WHAT IS NEEDED | Quote the listing below in its entirety, omitting every image.

DATASET CONTENT |
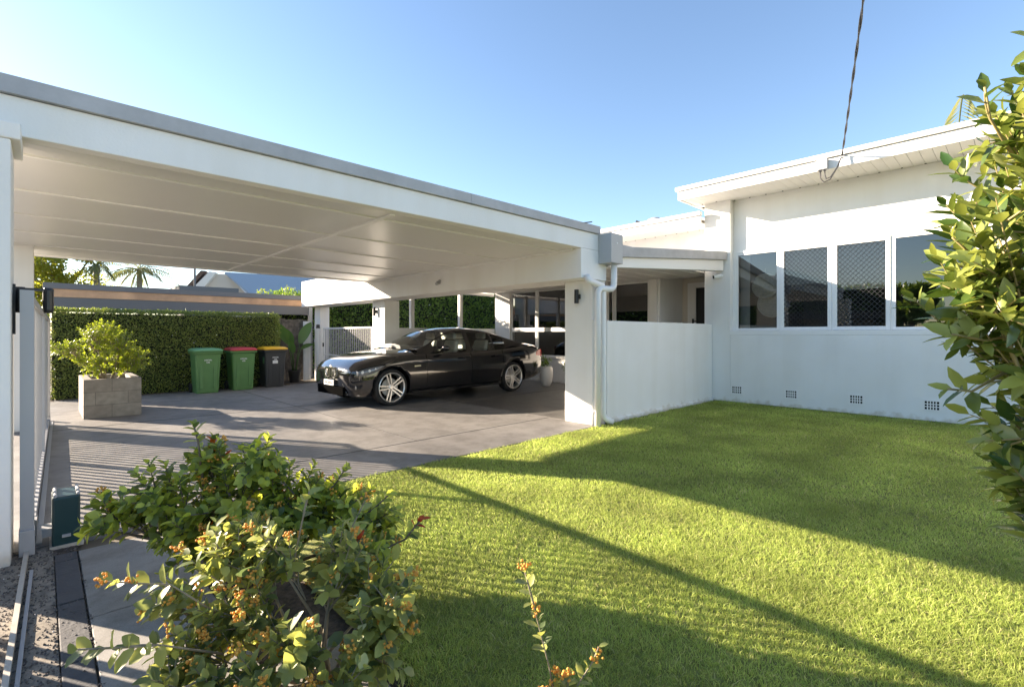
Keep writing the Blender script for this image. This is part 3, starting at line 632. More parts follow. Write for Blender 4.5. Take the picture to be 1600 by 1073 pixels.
def faces_cloud(n, faces, jitter):
    """points scattered over a list of (origin, u, v, normal) rectangles, weighted by area"""
    A = np.array([np.linalg.norm(np.cross(u, v)) for _, u, v, _ in faces]); idx = rng.choice(len(faces), n, p=A/A.sum())
    o = np.array([f[0] for f in faces], float)[idx]; u = np.array([f[1] for f in faces], float)[idx]; v = np.array([f[2] for f in faces], float)[idx]; nv = np.array([f[3] for f in faces], float)[idx]
    a, b_ = rng.random((2, n)); p = o+u*a[:, None]+v*b_[:, None]; q = p*3.1
    wob = np.sin(q[:, 0]*2+q[:, 2]*3)*np.sin(q[:, 1]*2.3+q[:, 2]*1.7)*.5+rng.normal(0, .6, n)
    return p+nv*(wob*jitter)[:, None], nv
def hedge(name, x0, x1, y0, y1, z1, n, L, m, label, jit=.03, holes=0, right=True):
    t = thing(name, ((x0+x1)/2, (y0+y1)/2, 0), label, 'hedge')
    MB().box(x0+.07, x1-.07, y0+.07, y1-.07, -.02, z1-.06).build('inner_twigs', M['hedgecore'], t)
    F = [((x0, y0, 0), (x1-x0, 0, 0), (0, 0, z1), (0, -1, 0)), ((x0, y0, z1), (x1-x0, 0, 0), (0, y1-y0, 0), (0, 0, 1)), ((x1, y0, 0), (0, y1-y0, 0), (0, 0, z1), (1, 0, 0)), ((x0, y0, 0), (0, y1-y0, 0), (0, 0, z1), (-1, 0, 0))]
    p, nv = faces_cloud(n, F, jit)
    ax = nrm(rng.normal(0, 1, (n, 3))+np.array([0, 0, .5])+nv*.7); nn = nrm(nv*1.0+rng.normal(0, .7, (n, 3)))
    V, Fc = leaf_geo(p, ax, nn, L*rng.uniform(.7, 1.3, n), L*.55*rng.uniform(.8, 1.2, n), .3, .1, simple=True)
    npmesh('foliage', V, Fc, m, t)
    return t
hedge('clipped_hedge', .08, 4.40, 13.2, 14.0, 1.79, 46000, .038, M['hedge'], 'long clipped green box hedge behind the bins and the planter')
hedge('tall_hedge', 6.3, 14.5, 14.3, 15.3, 2.95, 26000, .085, M['hedge2'], 'tall leafy hedge seen through the openings behind the car', .10)
hedge('tall_hedge', 5.4, 6.6, 16.2, 17.4, 2.6, 3500, .085, M['hedge2'], 'dark hedge end seen above the side gate', .10)

# paling fence and white panel
pf = thing('paling_fence', (5.0, 14.3, 0), 'weathered grey timber paling fence behind the potted plant', 'fence')
m = MB(); x = 4.2
while x < 5.42:
    m.box(x, x+.092, 14.15+random.uniform(0, .012), 14.175, 0, 1.72+random.uniform(-.02, .02)); x += .098
m.build('palings', M['paling'], pf)
MB().box(4.2, 5.4, 14.18, 14.24, .4, .48).box(4.2, 5.4, 14.18, 14.24, 1.3, 1.38).build('rails', M['paling'], pf)
wp = tag(at_base(MB().box(5.30, 5.50, 13.93, 13.97, 0, 1.66).box(5.335, 5.35, 13.91, 13.93, 0, 1.66).box(5.42, 5.435, 13.91, 13.93, 0, 1.66).build('fence_panel', M['trim'], bevel=.004), (5.4, 13.95, 0)), 'narrow white ribbed fence panel beside the round gate post', 'fence panel')
# neighbour's carport
nc = thing('neighbour_carport', (2.9, 15.6, 0), 'dark flat carport roof with timber fascia band above the hedge', 'carport')
MB().box(.02, 5.88, 14.95, 15.0, 2.32, 2.45).box(.02, 5.88, 15.0, 20, 2.38, 2.44).build('roof_edge', M['darkfascia'], nc)
MB().box(.03, 5.86, 14.98, 15.02, 2.14, 2.318).build('timber_band', M['timber'], nc)
MB().box(.04, 5.84, 15.0, 15.06, 1.88, 2.138).build('beam', M['darkfascia'], nc)
MB().box(5.85, 5.95, 14.94, 15.04, 0, 2.31).build('post', M['lightgrey'], nc)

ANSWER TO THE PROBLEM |
Keep writing the Blender script for this image. This is part 3, starting at line 632. More parts follow. Write for Blender 4.5. Take the picture to be 1600 by 1073 pixels.
def faces_cloud(n, faces, jitter):
    """points scattered over a list of (origin, u, v, normal) rectangles, weighted by area"""
    A = np.array([np.linalg.norm(np.cross(u, v)) for _, u, v, _ in faces]); idx = rng.choice(len(faces), n, p=A/A.sum())
    o = np.array([f[0] for f in faces], float)[idx]; u = np.array([f[1] for f in faces], float)[idx]; v = np.array([f[2] for f in faces], float)[idx]; nv = np.array([f[3] for f in faces], float)[idx]
    a, b_ = rng.random((2, n)); p = o+u*a[:, None]+v*b_[:, None]; q = p*3.1
    wob = np.sin(q[:, 0]*2+q[:, 2]*3)*np.sin(q[:, 1]*2.3+q[:, 2]*1.7)*.5+rng.normal(0, .6, n)
    return p+nv*(wob*jitter)[:, None], nv
def hedge(name, x0, x1, y0, y1, z1, n, L, m, label, jit=.03, holes=0, right=True):
    t = thing(name, ((x0+x1)/2, (y0+y1)/2, 0), label, 'hedge')
    MB().box(x0+.07, x1-.07, y0+.07, y1-.07, -.02, z1-.06).build('inner_twigs', M['hedgecore'], t)
    F = [((x0, y0, 0), (x1-x0, 0, 0), (0, 0, z1), (0, -1, 0)), ((x0, y0, z1), (x1-x0, 0, 0), (0, y1-y0, 0), (0, 0, 1)), ((x1, y0, 0), (0, y1-y0, 0), (0, 0, z1), (1, 0, 0)), ((x0, y0, 0), (0, y1-y0, 0), (0, 0, z1), (-1, 0, 0))]
    p, nv = faces_cloud(n, F, jit)
    ax = nrm(rng.normal(0, 1, (n, 3))+np.array([0, 0, .5])+nv*.7); nn = nrm(nv*1.0+rng.normal(0, .7, (n, 3)))
    V, Fc = leaf_geo(p, ax, nn, L*rng.uniform(.7, 1.3, n), L*.55*rng.uniform(.8, 1.2, n), .3, .1, simple=True)
    npmesh('foliage', V, Fc, m, t)
    return t
hedge('clipped_hedge', .08, 4.40, 13.2, 14.0, 1.79, 46000, .038, M['hedge'], 'long clipped green box hedge behind the bins and the planter')
hedge('tall_hedge', 6.3, 14.5, 14.3, 15.3, 2.95, 26000, .085, M['hedge2'], 'tall leafy hedge seen through the openings behind the car', .10)
hedge('tall_hedge', 5.4, 6.6, 16.2, 17.4, 2.6, 3500, .085, M['hedge2'], 'dark hedge end seen above the side gate', .10)

# paling fence and white panel
pf = thing('paling_fence', (5.0, 14.3, 0), 'weathered grey timber paling fence behind the potted plant', 'fence')
m = MB(); x = 4.2
while x < 5.42:
    m.box(x, x+.092, 14.15+random.uniform(0, .012), 14.175, 0, 1.72+random.uniform(-.02, .02)); x += .098
m.build('palings', M['paling'], pf)
MB().box(4.2, 5.4, 14.18, 14.24, .4, .48).box(4.2, 5.4, 14.18, 14.24, 1.3, 1.38).build('rails', M['paling'], pf)
wp = tag(at_base(MB().box(5.30, 5.50, 13.93, 13.97, 0, 1.66).box(5.335, 5.35, 13.91, 13.93, 0, 1.66).box(5.42, 5.435, 13.91, 13.93, 0, 1.66).build('fence_panel', M['trim'], bevel=.004), (5.4, 13.95, 0)), 'narrow white ribbed fence panel beside the round gate post', 'fence panel')
# neighbour's carport
nc = thing('neighbour_carport', (2.9, 15.6, 0), 'dark flat carport roof with timber fascia band above the hedge', 'carport')
MB().box(.02, 5.88, 14.95, 15.0, 2.32, 2.45).box(.02, 5.88, 15.0, 20, 2.38, 2.44).build('roof_edge', M['darkfascia'], nc)
MB().box(.03, 5.86, 14.98, 15.02, 2.14, 2.318).build('timber_band', M['timber'], nc)
MB().box(.04, 5.84, 15.0, 15.06, 1.88, 2.138).build('beam', M['darkfascia'], nc)
MB().box(5.85, 5.95, 14.94, 15.04, 0, 2.31).build('post', M['lightgrey'], nc)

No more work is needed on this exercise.